Il y a trois ans, nous étions touché·e·s par une pandémie qui nous obligeait à repenser nos méthodes d’animation. Animé·e·s par la volonté de poursuivre nos actions malgré le contexte, nous avons fait le choix d’adapter certains de nos outils au format digital. C’est ainsi que j’ai été amenée à proposer notre outil pédagogique « Riche$ ? » à une dizaine d’enseignant·e·s, lors des rencontres de l’ECSI (Education à la Citoyenneté et à la Solidarité Internationale) organisées par le RADSI Nouvelle Aquitaine. Cette expérimentation était d’ailleurs issue d’une réflexion menée par l’association Cool’eurs du monde.
L’outil « Riche$ ? » : de la version originale…
L’outil « Riche$ ? », dans son format original, invite les participant·e·s à se répartir en 6 groupes maximum, chacun correspondant à un personnage. Le but est de se mettre dans la peau d’un·e adolescent·e vivant en Bolivie, France, Inde, Érythrée, Yémen ou États-Unis afin d’essayer d’améliorer ses conditions de vie. Tou·te·s ces jeunes ont une histoire, vivent dans un contexte particulier et ont un accès aux droits fondamentaux (santé, alimentation, sécurité, logement…) qui sont expliqués sur les fiches « Personnage ».
Comme dans la vraie vie, il faudra faire des choix : faire des études supérieures ou travailler pour améliorer les revenus de ma famille ? Aller vivre en ville ? Prendre une assurance santé ?… Ces possibilités sont présentées sur des cartes, propres à chaque personnage, que les participant·e·s devront retourner une fois le choix fait. Sur le verso de la carte on découvrira ainsi les conséquences de notre choix, positives ou négatives, certaines prévisibles et… d’autres inattendues ! Ces conséquences sont alors matérialisées par des jauges qu’ils et elles complètent.
… à la version digitale
Afin de simplifier la mécanique de jeu, dans la version digitale, nous avons choisi de ne proposer qu’un personnage à tou·te·s les participant·e·s. Il s’agissait de celui de Yutika, une jeune indienne.
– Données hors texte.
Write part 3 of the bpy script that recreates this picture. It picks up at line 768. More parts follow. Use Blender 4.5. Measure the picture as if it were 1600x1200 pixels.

La première étape, pour les participant·e·s, a consisté à faire connaissance avec leur personnage à travers la fiche que je leur avais transmise. Ils ont ainsi pu découvrir son pays, sa famille et quelques-unes de ses habitudes. S’il est parfois difficile de s’assurer que le processus d’identification nécessaire au jeu est complété en présentiel, il est important de noter que cela est d’autant plus compliqué en visio et peut donc représenter un obstacle majeur. Dans mon cas, le public d’enseignant·e·s, très investi·e·s, a joué en ma faveur.
Je leur ai ensuite demandé de dessiner sur une feuille 7 échelles, intitulées respectivement « Education », « Alimentation », « Eau », « Santé », « Argent », « Sécurité » et « Travail », graduées de 0 à 10 et leur ai indiqué où positionner le repère initial. Là encore, la principale difficulté résidait dans la synchronisation de l’ensemble du groupe.
Ensuite, pour chaque tour, je demandais au groupe de décider collectivement du domaine de la vie quotidienne sur lequel il lui semblait prioritaire d’agir, puis leur proposais des choix d’actions correspondant à ce domaine. Ce dernier choix se faisait de manière individuel. Ainsi, les participant·e·s, pour un même personnage, pouvait avoir des évolutions de jauges différentes en fonction des conséquences de leurs choix. A chaque tour, ces évolutions donnaient l’occasion à de nombreux échanges et débats.
Bilan de l’adaptation de l’outil pédagogique « Riche$ ? » en visio
Contrairement à ce que je pouvais penser initialement, l’adaptation de « Riche$ ? » en visio ne s’est pas révélée si compliquée. Le choix méthodologique initial de ne présenter qu’un seul personnage sur les 5 présents dans le jeu réduit, certes, les possibilités de discuter des différentes formes de pauvreté dans le monde, mais permet, de la même manière, de comprendre les différents facteurs qui en sont responsables.
Le format distanciel n’a pas nui aux échanges ni aux débats car le cadrage du jeu en tours facilitait les prises de décision collective et l’expression des points de vue au moment de la découverte des conséquences des choix faits par chacun·e.
Ainsi, si en Education à la Citoyenneté et à la Solidarité Internationale, le contact humain et en présentiel reste à privilégier, pour « Riche$ ? » la version digitale peut être une alternative intéressante.
Par Marion Hemery, chargée d’action éducative à KuriOz.